If new spare part parts are not available, the UPS service may be reliant on spares availability within the second user market place. Of course, these would not be supplied with any warranty and could be suspect themselves in terms of operational performance.

In terms of engineering support, it is always recommended to use a manufacturer certified UPS engineer who has undertaken service training to the required levels with the manufacturer. For discontinued UPS systems, there may be a lack of trained engineers and even published information available on how to repair or replace a component. If specialist software is also required for the service visit this can again be a limiting factor.

UPS and Battery Failure Rates

On-line UPS systems include an automatic maintenance bypass that allows the uninterruptible power supply to transfer the load to a bypass supply should the mains power supply fail. This is a safety feature to protect both the connected load(s) and the inverter/UPS itself.

As equipment ages the chances of a failure increase exponentially. Preventative maintenance helps to mitigate this and monitoring consumables such as fans, capacitors and battery sets can help to identify suspect components that require more regular inspection and eventual replacement.

A commercial UPS will use either five or 10-year design life batteries. These will require replacement within 3-4 and seven 7-8 years respectively if they have been operated within the battery manufacturer’s recommended environmental conditions (ambient at 20-25˚C) and with a suitable charging circuit. Most UPS include some form of automatic battery testing, but this cannot be relied upon to identify more than a suspect battery string. The automatic battery testing cannot generally identify a single block failure and it is this sort of scenario that can lead to an eventual UPS battery failure.

Capacitors failure is also common within UPS older UPS systems and most manufacturers recommend a capacitor change around year 8 of a system working life.

Most commercial UPS with a regular battery refresh and preventative maintenance will provide around 10 years incident-free operational performance.

UPS Energy Efficiency

Commercial UPS system development is driven by demand within the server room and datacentre market place. As with other critical systems including air conditioning, the drive in recent years has been to make systems more energy efficient and compact.

Transformer-less UPS systems have become the norm for most server room and datacentre installations with most UPS manufacturers offering tower and rack mount formats. Today’s systems are up to 30-40% more compact that UPS systems from the last decade and offer operational efficiencies up to 96% or greater in on-line mode compared to 80-85%. As important is the ability of these types of uninterruptible power supply to maintain this efficiency over a wide load profile and even down to as low as 25%.

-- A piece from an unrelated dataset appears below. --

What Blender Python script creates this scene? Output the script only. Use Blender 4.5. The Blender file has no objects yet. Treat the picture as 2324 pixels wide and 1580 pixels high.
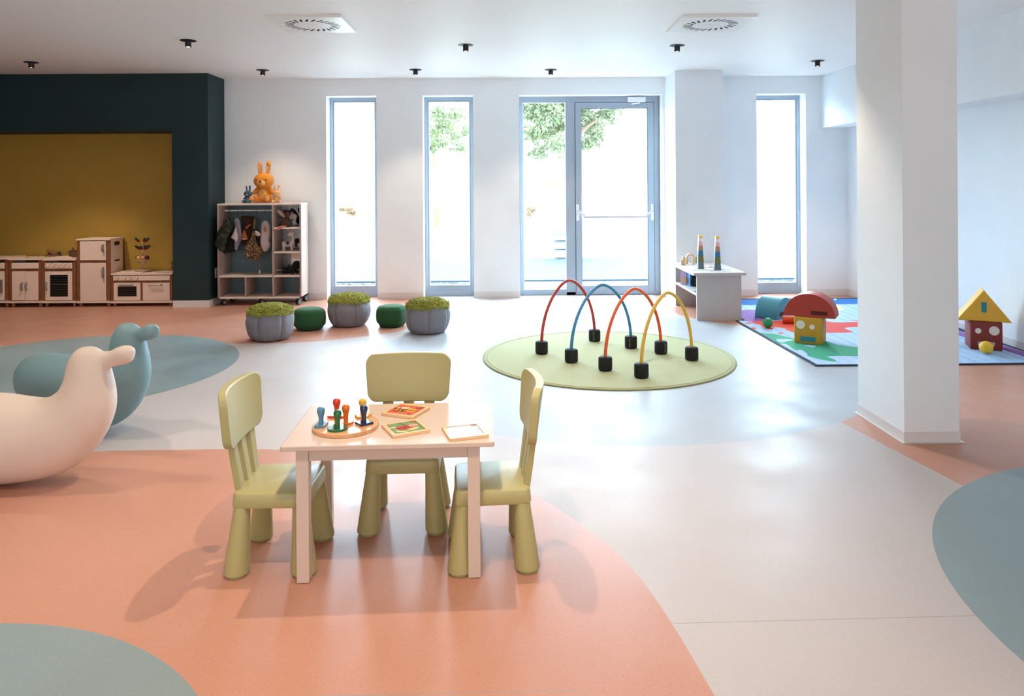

Higher operational efficiencies from the UPS system mean less demands on the air conditioning system and reduced running costs. A saving of just 1% can lead to several thousands of pounds in energy savings (dependent upon the size of the UPS installation).

Transformer-less technologies have been extended by most manufacturers who now offer modular UPS systems in addition to their traditional monoblock devices. Modular UPS systems provide additional features. The primary benefit aside from high operating efficiency is the ability to right-side the UPS sizing to the load profile.

A modular UPS based around a 25 or 50kW UPS module may use a 100, 200, 300 or 500kW frame size. Modules can be installed to meet the load profile today with further modules added to provide additional resilience (N+1) or to meet future expansion. UPS modules can also be removed for deployment elsewhere if the load profile shrinks due to further server virtualisation.

The next 3-5 years will see major changes once again in server room and datacentre technologies. The Internet of Things, Industry 4.0, Edge Computing and the impact of Blockchain systems will provide opportunities for organisations to review both their IT and critical system refresh policies. As they do, this can lead to major operating performance and running cost benefits as well as improving hardware reliability.